I understand that by setting PUID and PGID then:

  • The container can access files/folders owned by PUID and/or PGID
  • The files the container creates will be owned by PUID and/or PGID

But, what happens if I only set PGID and do not set/pass PUID?

  • The container can access files/folders owned by PGID – which is all that matters
  • The files the container creates will have group owner as PGID – but what will be the file owner?

And, are there any security implications to any of the combinations?

  • Will the container ever be able to access files outside of the volumes passed down? For example, if PUID is 1000 and /home/blah/file is passed to the container, will the container have access to /home/blah/...?
  • If I don’t pass PUID, will the container be able to go outside of the volume passed down to access files owned by root?

If you don’t set the PUID (or the PGID) it will be set to 911 by default.

Containers are by default sandboxed and only have access to whatever you define.

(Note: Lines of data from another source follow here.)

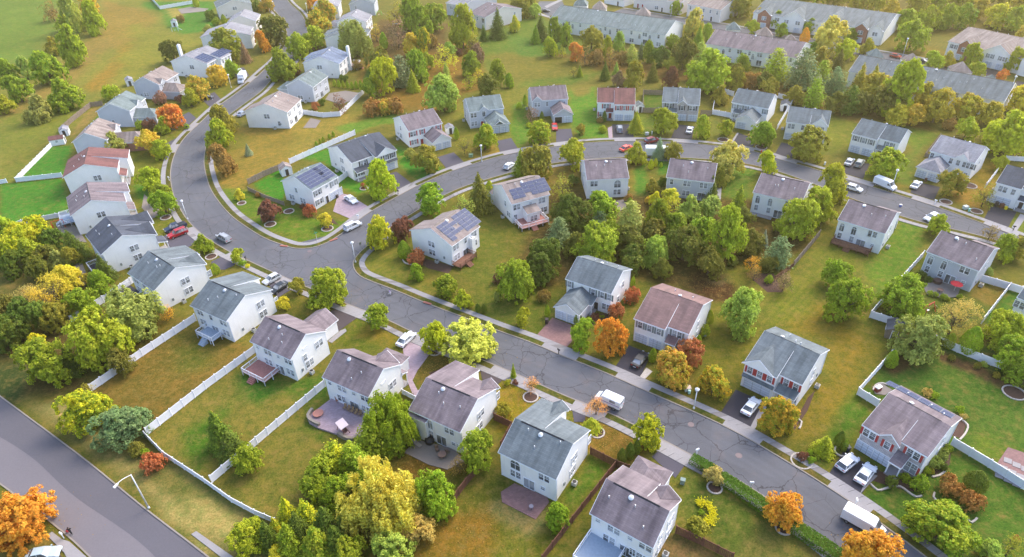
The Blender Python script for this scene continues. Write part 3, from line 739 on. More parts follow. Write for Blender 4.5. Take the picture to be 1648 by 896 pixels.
# ------------------------------------------------------------------ windows and doors (shared meshes, one object each)
_wm = {}
def win_mesh(kind):
    """pane mesh and frame mesh in a wall frame: x along the wall, y outwards, z up, origin at the middle"""
    if kind in _wm: return _wm[kind]
    pane, fr = MB(), MB()
    def one(x0, x1, z0, z1, rail=True, arch=False):
        if arch:
            r = (x1 - x0) / 2; cx = (x0 + x1) / 2
            pts = [(x0, .05, z0), (x1, .05, z0)] + [(cx + r * math.cos(t), .05, z1 + r * math.sin(t)) for t in [math.pi * k / 10 for k in range(11)]]
            pane.prism(pts, (0, -.04, 0))
            for k in range(10):
                t0, t1 = math.pi * k / 10, math.pi * (k + 1) / 10
                q = lambda rr, t: (cx + rr * math.cos(t), .09, z1 + rr * math.sin(t))
                fr.prism([q(r, t0), q(r + .13, t0), q(r + .13, t1), q(r, t1)], (0, -.08, 0))
            fr.box(x0 - .1, x0, .01, .09, z0 - .1, z1); fr.box(x1, x1 + .1, .01, .09, z0 - .1, z1); fr.box(x0, x1, .01, .10, z0 - .12, z0)
            fr.box(x0, x1, .02, .08, z1 - .04, z1 + .04); fr.box(cx - .03, cx + .03, .02, .075, z0, z1 + r)
            return
        pane.box(x0, x1, .01, .05, z0, z1)
        w = .10
        fr.box(x0 - w, x0, .01, .09, z0 - w, z1 + w); fr.box(x1, x1 + w, .01, .09, z0 - w, z1 + w)
        fr.box(x0, x1, .01, .09, z1, z1 + w); fr.box(x0, x1, .01, .12, z0 - w, z0)
        if rail:
            zm = (z0 + z1) / 2; fr.box(x0, x1, .02, .08, zm - .035, zm + .035)
            xm = (x0 + x1) / 2; fr.box(xm - .018, xm + .018, .02, .07, zm + .035, z1)
            zq = (zm + z1) / 2; fr.box(x0, x1, .02, .066, zq - .018, zq + .018)
    H = .72
    if kind == 'w1': one(-.42, .42, -H, H)
    elif kind == 'w2': one(-.92, -.1, -H, H); one(.1, .92, -H, H)
    elif kind == 'w3': one(-1.4, -.56, -H, H); one(-.4, .4, -H, H); one(.56, 1.4, -H, H)
    elif kind == 'sm': one(-.35, .35, -.35, .35)
    elif kind == 'vent': one(-.55, .55, -.06, .06, False)
    elif kind == 'bay': one(-1.0, -.2, -1.0, 1.0); one(-.05, .75, -1.0, 1.0)
    elif kind == 'tall': one(-.42, .42, -1.35, -.1); one(-.42, .42, .1, 1.0)
    elif kind == 'arch': one(-.5, .5, -1.0, .55, arch=True)
    elif kind == 'arch2': one(-.85, .85, -.9, .35, arch=True)
    elif kind == 'slide': one(-.95, -.04, -1.05, 1.0, False); one(.04, .95, -1.05, 1.0, False)
    _wm[kind] = (pane.mesh('window_pane', M['glass']), fr.mesh('window_frame', M['trim']))
    return _wm[kind]
_misc = {}
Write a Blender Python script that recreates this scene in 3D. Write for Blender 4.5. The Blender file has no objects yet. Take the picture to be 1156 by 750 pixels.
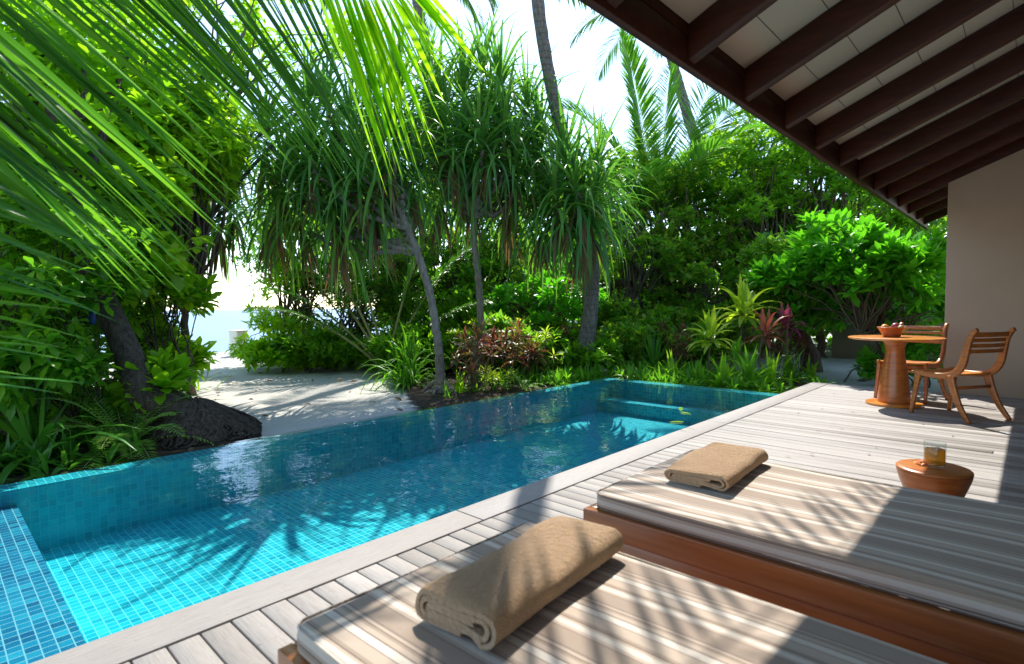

If you map /foo/bar on host, it will have access to /foo/bar inside the container at the mapped internal path, but not /foo/blah on host

Permissions are a different topic

Got it. Is there any pro/con to doing this?

I’m debating if I actually need to create a new user account or if I can just use the docker group. I don’t want to use my main ID.

Doing what exactly?

I feel like we’re hitting the https://xyproblem.info/
Why don’t you tell us what the underlying issue is, rather than ask about what you think may be possible solutions?

What problem do you think using your linux user’s uid would have?

I want there to be a distinction between my user’s files, vs the files my containers create. I want them to have a different UID.

I could create a new data user and group, but it doesn’t sound like I need a user, just the group. So I could just create a data group, add my user to the data group, and pass data’s GID to containers.